Wednesday, March 31, 2010

Let's live in the air - Melbourne's incredible potential plans to squeeze us all in

Engineering has reached new feats and urban planning and development has made new headway if the propsed architectural and infrastructural plans for Melbourne are to go through with success and flying colours in Melbourne's Parliament, and society in general.

The constructual feats which I speak of comprise of nothing more than the many people we see almost literally flooding into Melbourne on a daily, weekly, monthly, yearly basis living in the air. Literally. In terms of engineering and infrastructural lingo, anyway.

I read this full-page article in The Age newspaper on Tuesday 30.3.2010. In this article, transport reporter Clay Lucas goes about explaining the potential Melbourne has that involves building - get this - more Melbourne physically on top of our existing railway lines.
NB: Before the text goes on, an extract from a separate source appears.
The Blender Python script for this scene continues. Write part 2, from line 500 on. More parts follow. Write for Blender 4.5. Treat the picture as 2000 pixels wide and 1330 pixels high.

Wow.

In a revolutionary move for the city, and backed by the National Australia Bank, builder Theiss, engineers SKM and architects Grimshaw, building above Melbourne's above ground railway lines would speed-up trains and cars by level crossings, tram/train intersections and obviously create millions to billions of dollars worth of real estate.

This real eatste can be built on, hence increasing the space the city will have to accommodate for the inflow of migrants that we seem to keep-on accommodating for, despite our present massive lack of space and ability to cater-for.
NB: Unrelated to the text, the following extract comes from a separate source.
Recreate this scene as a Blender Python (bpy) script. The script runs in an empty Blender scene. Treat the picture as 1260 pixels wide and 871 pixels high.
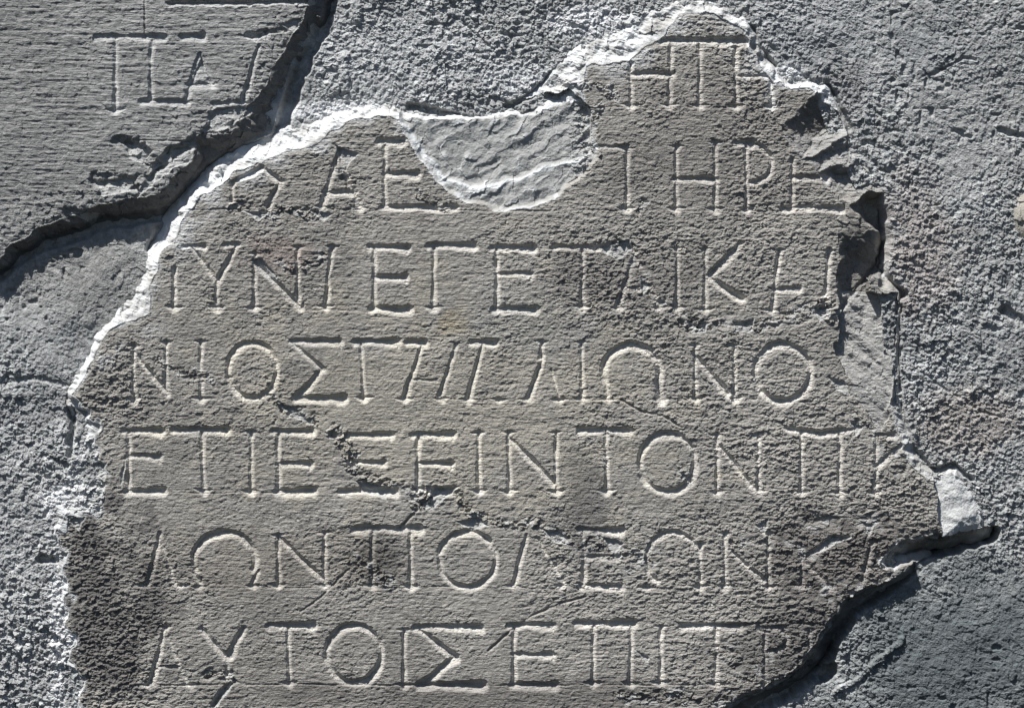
import bpy, math
import numpy as np

# ------------------------------------------------------------------ camera, sky, sun, exposure
S = 0.0005                      # metres per unit of the tracing (1260 x 871 units across the stone)
CX, CY = 630.0, 435.5
scene = bpy.context.scene
COL = scene.collection

SUN_E, SUN_A = math.radians(19), math.radians(22)     # height of the sun over the wall plane, lean to the left
L = (-math.sin(SUN_A)*math.cos(SUN_E), -math.sin(SUN_E), math.cos(SUN_A)*math.cos(SUN_E))

cam = bpy.data.objects.new('camera', bpy.data.cameras.new('camera'))
COL.objects.link(cam)
cam.location = (0, -1.6, 0); cam.rotation_euler = (math.radians(90), 0, 0)
cam.data.sensor_width = 36; cam.data.lens = 36*1.6/(1260*S)
cam.data.clip_start = 0.01; cam.data.clip_end = 1000
scene.camera = cam

world = bpy.data.worlds.new('World'); scene.world = world; world.use_nodes = True
nt = world.node_tree
sky = nt.nodes.new('ShaderNodeTexSky'); sky.sky_type = 'NISHITA'; sky.sun_disc = False; sky.air_density = 0.7; sky.dust_density = 0.5
sky.sun_elevation = math.asin(L[2]); sky.sun_rotation = math.atan2(L[0], L[1])
bg = nt.nodes['Background']; bg.inputs['Strength'].default_value = 0.05
nt.links.new(sky.outputs[0], bg.inputs['Color'])

sd = bpy.data.lights.new('sun', 'SUN'); sd.energy = 5.0; sd.angle = math.radians(0.6); sd.color = (1.0, 0.975, 0.94)
sun = bpy.data.objects.new('sun', sd); COL.objects.link(sun)
from mathutils import Vector
sun.rotation_euler = Vector(L).to_track_quat('Z', 'Y').to_euler()
scene.view_settings.view_transform = 'Standard'; scene.view_settings.look = 'None'
scene.view_settings.gamma = 1; scene.view_settings.exposure = 0.58
scene.view_settings.use_curve_mapping = False

# ------------------------------------------------------------------ noise
rng = np.random.default_rng(7)
T = rng.random((4, 512, 512)).astype(np.float32)
def vnoise(x, y, wl, ch=0, ox=0.0):
    """value noise, range -1..1, wavelength wl (scalar or (wx, wy))"""
    wx, wy = wl if isinstance(wl, tuple) else (wl, wl)
    u = x/wx + 131.7*(ch+1) + ox; v = y/wy + 57.3*(ch+1) + ox*1.7
    i = np.floor(u).astype(np.int32); j = np.floor(v).astype(np.int32)
    fu = u-i; fv = v-j
    fu = fu*fu*(3-2*fu); fv = fv*fv*(3-2*fv)
    t = T[ch % 4]; i0 = i & 511; i1 = (i+1) & 511; j0 = j & 511; j1 = (j+1) & 511
    a = t[j0, i0]*(1-fu)+t[j0, i1]*fu; b = t[j1, i0]*(1-fu)+t[j1, i1]*fu
    return ((a*(1-fv)+b*fv)*2-1).astype(np.float32)
def fbm(x, y, wl, octv=3, ox=0.0, gain=0.5):
    s = 0; a = 1.0; n = 0
    for k in range(octv):
        w = (wl[0]/2**k, wl[1]/2**k) if isinstance(wl, tuple) else wl/2**k
        s = s + a*vnoise(x, y, w, k, ox+k*3.1); n += a; a *= gain
    return s/n
def chips(x, y, wl, ox=0, tilt=1.0, lift=0.5, jit=1.3):
    """angular crumbs: every cell is a little tilted plane at its own height (unit: wl). returns z and distance to cell border"""
    u = x/wl; v = y/wl
    iu = np.floor(u).astype(np.int32); iv = np.floor(v).astype(np.int32)
    best = np.full(u.shape, 9.0, np.float32); sec = best.copy(); z = np.zeros(u.shape, np.float32)
    for dj in (-1, 0, 1):
        for di in (-1, 0, 1):
            a = (iu+di+ox) & 511; b = (iv+dj+ox*3) & 511
            px = iu+di+0.5+(T[0][b, a]-0.5)*jit; py = iv+dj+0.5+(T[1][b, a]-0.5)*jit
            dx = (u-px).astype(np.float32); dy = (v-py).astype(np.float32); d = dx*dx+dy*dy
            zz = (T[2][b, a]-0.5)*lift*2+(dx*(T[3][b, a]-0.5)+dy*(T[2][a, b]-0.5))*2*tilt
            m = d < best
            sec = np.where(m, best, np.minimum(sec, d)); z = np.where(m, zz, z); best = np.where(m, d, best)
    return z*wl, np.sqrt(sec)-np.sqrt(best)
def ss(a, b, v):
    t = np.clip((v-a)/(b-a), 0, 1); return t*t*(3-2*t)

# ------------------------------------------------------------------ plane geometry helpers
def inside(x, y, P):
    c = np.zeros(x.shape, bool); n = len(P)
    for k in range(n):
        x0, y0 = P[k][:2]; x1, y1 = P[(k+1) % n][:2]
        if y0 == y1: continue
        m = (y0 > y) != (y1 > y)
        c ^= m & (x < (x1-x0)*(y-y0)/(y1-y0)+x0)
    return c
def edge_dist(x, y, P, vals=None, closed=True):
    best = np.full(x.shape, 1e9, np.float32); val = np.zeros(x.shape, np.float32)
    n = len(P)
    for k in range(n if closed else n-1):
        x0, y0 = P[k][:2]; x1, y1 = P[(k+1) % n][:2]
        dx, dy = x1-x0, y1-y0; l2 = dx*dx+dy*dy+1e-9
        t = np.clip(((x-x0)*dx+(y-y0)*dy)/l2, 0, 1)
        d = np.hypot(x-x0-t*dx, y-y0-t*dy); m = d < best
        best = np.where(m, d, best)
        if vals is not None: val = np.where(m, vals[k]*(1-t)+vals[(k+1) % n]*t, val)
    return best, val
def bilin(x, y, fn, x0, y0, x1, y1, step=6):
    gx = np.arange(x0, x1+step, step); gy = np.arange(y0, y1+step, step)
    GX, GY = np.meshgrid(gx, gy); F = fn(GX.astype(np.float32), GY.astype(np.float32))
    u = np.clip((x-x0)/step, 0, len(gx)-1.001); v = np.clip((y-y0)/step, 0, len(gy)-1.001)
    i = u.astype(np.int32); j = v.astype(np.int32); fu = u-i; fv = v-j
    return (F[j, i]*(1-fu)+F[j, i+1]*fu)*(1-fv)+(F[j+1, i]*(1-fu)+F[j+1, i+1]*fu)*fv
def idw(pts, p=2.5, soft=14.0):
    def f(x, y):
        s = 0; w = 0
        for q in pts:
            a = 1/((x-q[0])**2+(y-q[1])**2+soft*soft)**(p/2); s = s+a*q[2]; w = w+a
        return s/w
    return f
def grid_axis(lo, a, b, hi, step, cap=14.0):
    core = np.arange(a, b+step*0.5, step); left = []; right = []
    s = step; p = a
    while p > lo: s = min(s*1.06, cap); p -= s; left.append(p)
    s = step; p = core[-1]
    while p < hi: s = min(s*1.06, cap); p += s; right.append(p)
    return np.array(left[::-1]+list(core)+right, np.float32)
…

Now that there's a new Transport Minister, Minister Martin Pakula, the Director, Chris Eves of the construction group that wants to make this move, Double Fault, is going to push the idea and seek approval and governmental support. We can only wish him luck given the recent state of... let's say 'stubborness' that Melbourne's politicians seem to have adopted.

To borrow a quote, Eves said that Melbourne's failure to build above its railway lines is 'a very serious waste of a magnificent opportunity. What Melbourne needs is a metro-style transit system and what we have got is a country system that is falling apart under the pressure of such high use. We need better than that, and projects like this are a way of doing that.'

Good on him. I for one, despite the apparent disruptions and near collapse of the transit system I'm sure we would witness, support the suggestion as an extremely valid and monumentally contemporary urban planning and architecural feat, capable of utter practicality and success.
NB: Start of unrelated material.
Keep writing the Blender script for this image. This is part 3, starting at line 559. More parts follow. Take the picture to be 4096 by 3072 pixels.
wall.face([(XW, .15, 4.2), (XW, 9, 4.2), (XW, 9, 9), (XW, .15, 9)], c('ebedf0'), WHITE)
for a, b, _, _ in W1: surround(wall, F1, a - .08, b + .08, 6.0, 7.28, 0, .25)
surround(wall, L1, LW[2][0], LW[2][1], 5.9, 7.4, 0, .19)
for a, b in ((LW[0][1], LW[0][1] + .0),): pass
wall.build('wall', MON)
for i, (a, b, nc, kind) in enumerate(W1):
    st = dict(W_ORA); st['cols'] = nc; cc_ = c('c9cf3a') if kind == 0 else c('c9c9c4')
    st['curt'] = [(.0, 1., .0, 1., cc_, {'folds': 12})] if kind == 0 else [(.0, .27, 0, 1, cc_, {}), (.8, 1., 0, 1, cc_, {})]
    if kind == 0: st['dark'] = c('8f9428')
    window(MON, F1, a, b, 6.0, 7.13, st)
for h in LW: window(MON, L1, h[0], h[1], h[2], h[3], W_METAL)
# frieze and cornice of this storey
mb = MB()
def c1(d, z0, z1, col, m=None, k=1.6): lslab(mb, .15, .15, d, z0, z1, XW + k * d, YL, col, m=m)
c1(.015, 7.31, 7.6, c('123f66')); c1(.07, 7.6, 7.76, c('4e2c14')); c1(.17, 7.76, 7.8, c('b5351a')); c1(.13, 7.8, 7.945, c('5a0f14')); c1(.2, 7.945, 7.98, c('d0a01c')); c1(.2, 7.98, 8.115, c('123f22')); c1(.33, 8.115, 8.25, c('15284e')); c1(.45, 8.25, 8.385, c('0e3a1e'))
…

We have had past success with construction above train lines. Take Melbourne's public meeting space, Federation Square for example. Much like our hugely botched failure of a public ticketing system, Myki, Fed. Square came in millions of dollars over budget and about a year late, but still, proved to be a success in terms of building upward above existing train lines - and with success to date, too.

Of course, one major criticism of the notion is that a train that is travelling under the constructions in the air may derail, take out a major load-bearing pylon and cause the collapse of buildings and no doubt, death of many people - something unrealistic given Melbourne's derailing history, but still something that is entriely plausible.

We now have an international consortium running our train system, - of which the train company Metro is apart - which is predominantly focused on property development. MTR's profits mostly come from developing property with much of it above railway lines, not dissimilar to the propsed advance in Melbourne's infrastructure.

I for one am in support of the push. Not that I don't realise the issues it brings, but I occasionally fancy myself as a positivist and realist and realise that such advances in Melbourne would be for the greater, fluctuating population's good.